りょう

わたしは最悪。のりょうのレビュー・感想・評価

わたしは最悪。(2021年製作の映画)
4.0
 ヨアキム・トリアー監督は、前作の「テルマ」が秀作だったので、てっきりサスペンス路線が得意なのかと思ったら、こんな日常的な物語でも才能を発揮してきました。
 序章~各章~終章という構成はめずらしくありませんが、それぞれの尺がバラバラで、微妙に作風が変化しています。唐突にナレーションがかぶってきたり、世界の時間をストップさせる幻視的なシーンがあったり(ここの描写が最高)、マジックマッシュルームの幻覚が妙にグロテスクだったり、まるで各章で監督が交替しているようです。
 ユリヤはめちゃくちゃ美人ではありませんが、少し知的で可愛くて、かなり魅力的です。恋人になるアクセルとアイヴィンとは、どちらもパーティで出会ってすぐに惹かれあってしまいます。彼女の周囲にいたはずの他の男性たちは、その魅力に気付かなかったのでしょうか。
 ユリヤが学問や職業をコロコロと変更する序章からはじまり、恋人関係の解消など、その多くが衝動的で突発的な印象です。そうした彼女の“選択”は、彼女自身の主体的なものなので、どれも間違っていないと思いますが、他人への配慮が不足しています。

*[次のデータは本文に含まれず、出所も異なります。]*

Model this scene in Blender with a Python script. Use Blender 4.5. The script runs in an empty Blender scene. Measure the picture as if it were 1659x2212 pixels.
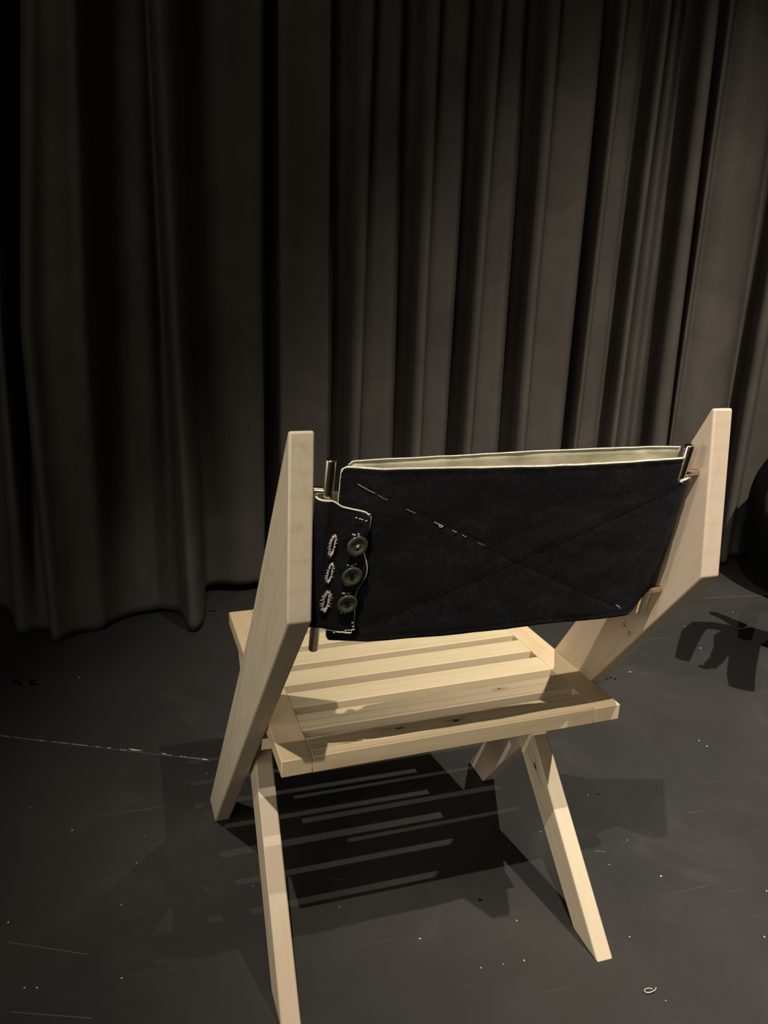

悪く言えば“自分勝手”です。
 原題の直訳は“世界で一番悪い人間”だそうです。邦題を「わたしは最悪。」(句点あり)にした理由はわかりませんが、原題もユリヤの主観だと思います。いろんなタイミングに恵まれず、とりわけ女性としての“生きづらさ”や30歳という年齢の焦燥感に駆られながら、“選択”が自己中心的なものになってしったことを自覚していたのかもしれません。
 過去には“最悪”でありながらも、とてもポジティブな心情であろう彼女の表情と佇まいは、なかなか清々しいエンディングです。ノルウェーのオスロの街並みと白夜のシーンがとても印象的で、音楽の使用もいいセンスでした。